It’s “realignment” to some, “shift and shaft” to others and “shared responsibility” to others still.

But by whatever term, the transfer of state power and programs to local governments is the historic cornerstone of Gov. Jerry Brown’s looming budget proposals. It is likely to prove more important over time than the short-term cuts and temporary tax hikes he unveils Monday.

When Brown, on his first full day in office, moved to a knot of reporters and TV cameras near the front door of the California State Association of Counties on K Street, a veteran Capitol budget expert named Diane Cummins slipped through the side door just before Brown’s planned briefing. “Now, what’s that all about?” wondered one observer, who spotted her.

It’s about realignment.  Cummins’ specialty is – you guessed it – realignment.

The concept has dogged the Capitol off and on for years, and it has been put into effect with varying degrees of success.

It’s back this year, this time as Brown seeks to transfer power from Sacramento to local governments on a dramatic scale.

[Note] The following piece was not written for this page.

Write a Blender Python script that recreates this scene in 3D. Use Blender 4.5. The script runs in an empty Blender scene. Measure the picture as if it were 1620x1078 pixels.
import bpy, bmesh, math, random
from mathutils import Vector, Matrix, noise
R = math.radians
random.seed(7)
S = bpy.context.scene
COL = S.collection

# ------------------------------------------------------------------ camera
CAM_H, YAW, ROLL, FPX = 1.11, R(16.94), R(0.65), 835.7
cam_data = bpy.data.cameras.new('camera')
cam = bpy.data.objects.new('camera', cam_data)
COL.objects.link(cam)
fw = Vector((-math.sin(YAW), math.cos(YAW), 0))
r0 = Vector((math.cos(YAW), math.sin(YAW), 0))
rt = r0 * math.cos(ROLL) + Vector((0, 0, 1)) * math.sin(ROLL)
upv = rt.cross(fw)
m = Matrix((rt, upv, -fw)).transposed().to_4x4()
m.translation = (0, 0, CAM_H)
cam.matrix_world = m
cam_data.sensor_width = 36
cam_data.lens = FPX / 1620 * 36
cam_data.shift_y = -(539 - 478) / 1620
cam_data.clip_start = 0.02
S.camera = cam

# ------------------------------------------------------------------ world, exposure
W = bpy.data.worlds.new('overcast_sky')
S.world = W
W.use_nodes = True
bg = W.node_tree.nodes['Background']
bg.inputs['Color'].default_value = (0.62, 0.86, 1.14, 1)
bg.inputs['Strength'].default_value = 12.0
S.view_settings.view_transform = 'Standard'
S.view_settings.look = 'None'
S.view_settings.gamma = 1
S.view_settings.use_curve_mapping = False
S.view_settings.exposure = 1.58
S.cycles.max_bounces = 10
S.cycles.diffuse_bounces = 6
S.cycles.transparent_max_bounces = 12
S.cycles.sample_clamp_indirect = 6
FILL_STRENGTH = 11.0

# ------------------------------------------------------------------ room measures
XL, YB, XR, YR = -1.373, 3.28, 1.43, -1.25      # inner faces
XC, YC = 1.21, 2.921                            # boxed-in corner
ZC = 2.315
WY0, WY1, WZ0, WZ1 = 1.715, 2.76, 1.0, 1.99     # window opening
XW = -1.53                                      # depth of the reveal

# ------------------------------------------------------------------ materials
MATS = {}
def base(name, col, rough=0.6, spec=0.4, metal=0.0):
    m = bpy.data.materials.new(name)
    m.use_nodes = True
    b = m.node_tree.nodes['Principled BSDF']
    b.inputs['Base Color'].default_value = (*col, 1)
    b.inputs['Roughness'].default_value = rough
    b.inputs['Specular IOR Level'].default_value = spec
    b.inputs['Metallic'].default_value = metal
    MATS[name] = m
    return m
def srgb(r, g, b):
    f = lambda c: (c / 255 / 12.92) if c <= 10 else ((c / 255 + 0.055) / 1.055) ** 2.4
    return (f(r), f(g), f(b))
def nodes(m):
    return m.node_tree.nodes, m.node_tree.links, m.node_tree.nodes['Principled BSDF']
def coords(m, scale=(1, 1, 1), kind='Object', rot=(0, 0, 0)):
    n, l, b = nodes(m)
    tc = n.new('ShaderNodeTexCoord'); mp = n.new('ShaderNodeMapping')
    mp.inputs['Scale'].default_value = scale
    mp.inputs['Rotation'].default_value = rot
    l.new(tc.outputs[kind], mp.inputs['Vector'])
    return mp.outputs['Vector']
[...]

His mix likely will deal with health, welfare and other social services, correctional programs, resources, waste treatment, redevelopment, and more. The dollars involved are significant: Democrats last year proposed more than $4 billion in realignment efforts for mostly welfare and social services alone, and a Legislative Analyst’s report on corrections-linked realignment put the dollars for that shift at about $3.3 billion.

Brown’s realignment proposals on Monday are likely to go still further.

That Brown has placed realignment at the top of his budget plans is clear: One lobbyist said it was the first time in nearly four decades that an incoming governor had hastened to the counties’ headquarters to confer on budget issues. And the counties weren’t alone: Brown made a similar visit Thursday night to the League of California Cities. Brown and his top staff have been quietly meeting for days with legislative leaders to sell the program, signal the coming budget pain.

“His visit to our offices, for a meeting that lasted more than an hour, was unprecedented and delivered a strong signal that he wants to work with CSAC to craft workable solutions,”  noted Paul McIntosh on the association’s web site.  

The plan also is likely to include a shift back to the state from the locals for In Home Supportive Services, or IHSS, to meet the requirement of federal health care reform. The fast-growing program, it more than doubled during the first half of the decade.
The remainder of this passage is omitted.